A Rajoy se le está poniendo cara de Nixon. Bueno, cara, y todo lo demás, que empieza a ser causa de asombro galáctico la maña que se da el registrador de la propiedad —parecía parvo cuando lo compramos— en la imitación de aquel trilero expelido a patadas de la Casa Blanca. Hay que ver, sin ir más lejos, de qué indelicada manera nos llamó gilipollas sin mudar el gesto en el monólogo de chicha y nabo que nos largó ayer desde la guarida central de los (presuntos) sobrecogedores. Nos mintió mirándonos a los ojos, que es habilidad reservada a los grandes canallas y, además de eso, el billete de ida sin vuelta a la desconfianza eterna. Si no resultaba fácil creerle hasta ahora, en lo sucesivo cada felipillo que salga de su boca será heraldo de una mentira. Por sistema, cuando nos diga que llueve, sospecharemos que se nos está meando encima.
No es que uno esperase de la tardía comparecencia un discurso de estadista o una de esas arengas que dejan ojos humedecidos y pelos como escarpias. Ya se sabe que Rajoy no es Churchill, ni siquiera Bielsa. Pero ni en el augurio más pesimista pensaba que nos iba a salir con el chiste autoparódico del gallego que por las noches mete un palmo las marcas de sus tierras en las del vecino y por las mañanas se pasea por la aldea diciendo “Eu non sei, eu non fun”.

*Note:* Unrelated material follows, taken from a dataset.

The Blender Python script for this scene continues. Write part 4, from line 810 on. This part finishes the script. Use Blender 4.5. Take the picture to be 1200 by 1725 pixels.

¿Chapoteando sobre la inmundicia pestilente e inocultable, todo lo que nos tiene que decir es que estamos sufriendo una alucinación colectiva? ¿Que se trata de un embeleco creado por un malvado hechicero que le quiere mal? ¿Que cuando veamos las inmaculadas declaraciones de la renta de la cuerda de tipejos retratados en la caligrafía de Luis el Cabrón vamos a caer de rodillas implorando perdón por haber pensado mal? Iba a preguntar, por resumir, por quién nos toma, pero aparte de que ha quedado bastante claro, confieso que no me atrevo. Es posible que esté en lo cierto y que eso lo explique todo.